The Bears currently project to run a lot of nickel and dime packages given the state of their secondary, but those sub-packages only work if your front can win without extra help. If the defensive line demands constant safety support to stop the run, the back end gets exposed. We saw that playbook in the playoff loss, where the defense couldn't get off the field on critical third downs because the front couldn't hold up against the run.
The Offseason Math
Poles has already invested heavily in the offense this cycle—trading for Jonah Jackson and Joe Thuney, signing Drew Dalman to anchor the middle.
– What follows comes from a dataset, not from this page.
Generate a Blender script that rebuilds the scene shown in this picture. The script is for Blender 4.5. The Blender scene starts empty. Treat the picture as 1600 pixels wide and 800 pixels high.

The message is clear: protect Caleb Williams at all costs. But defensive football in Chicago requires a different kind of investment. You can't win shootouts in January at Soldier Field. You win with defense that travels, yes, but you also win with defense that dominates in the elements.
That requires depth. Not just starters, but a rotation of eight guys who can beat the hell out of offensive linemen for four quarters. When you lack size, you wear down. The defensive line looked gassed by the fourth quarter of that playoff loss, unable to generate push when the game hung in the balance.
The draft offers solutions, but Poles faces a calculation. Do you use premium capital on a nose tackle who might play only 40% of snaps in today's sub-package heavy NFL? Do you prioritize the edge rusher who can set the edge but might not rack up sacks?
In my view, you do both. The Bears hold draft capital and cap space. They need to double-dip. Find a 330-pound zero-technique who can command double teams. Find a 280-pound strong-side end who won't get caved in by tight ends and tackles. The draft class offers several prospects who fit the physical profile—320-pounders with 34-inch arms who can actually move. Those aren't luxury picks for the Bears. They're necessities.
Free agency remains an option, though the market for true two-gap behemoths grows thinner every year. The league has prioritized penetration over power, which is exactly why the Bears can find value in zigging while others zag.
What Success Looks Like
Picture this: Third-and-2 in December at Soldier Field. The opponent runs power. Your defensive tackle absorbs the double team. Your defensive end squeezes the down block. The back has nowhere to go. That's the vision.
Right now, the Bears can't consistently deliver that sequence. They get reached. They get displaced. They get pushed off the ball.
The Jarrett and Odeyingbo signings buy Allen some flexibility. They provide interior pass rush and edge versatility. But the heavy lifting—the literal heavy lifting—still needs to happen.
Ben Johnson and Dennis Allen didn't sign up for 11-6 and moral victories. They signed up to win championships. Championships in the NFC North, in January, in Chicago, require defensive linemen who look like they were carved from granite.
Poles found the quarterback. He found the head coach. He built the offensive line.
Now he needs to find the beef. Without it, that Divisional Round ceiling becomes a recurring nightmare instead of a stepping stone.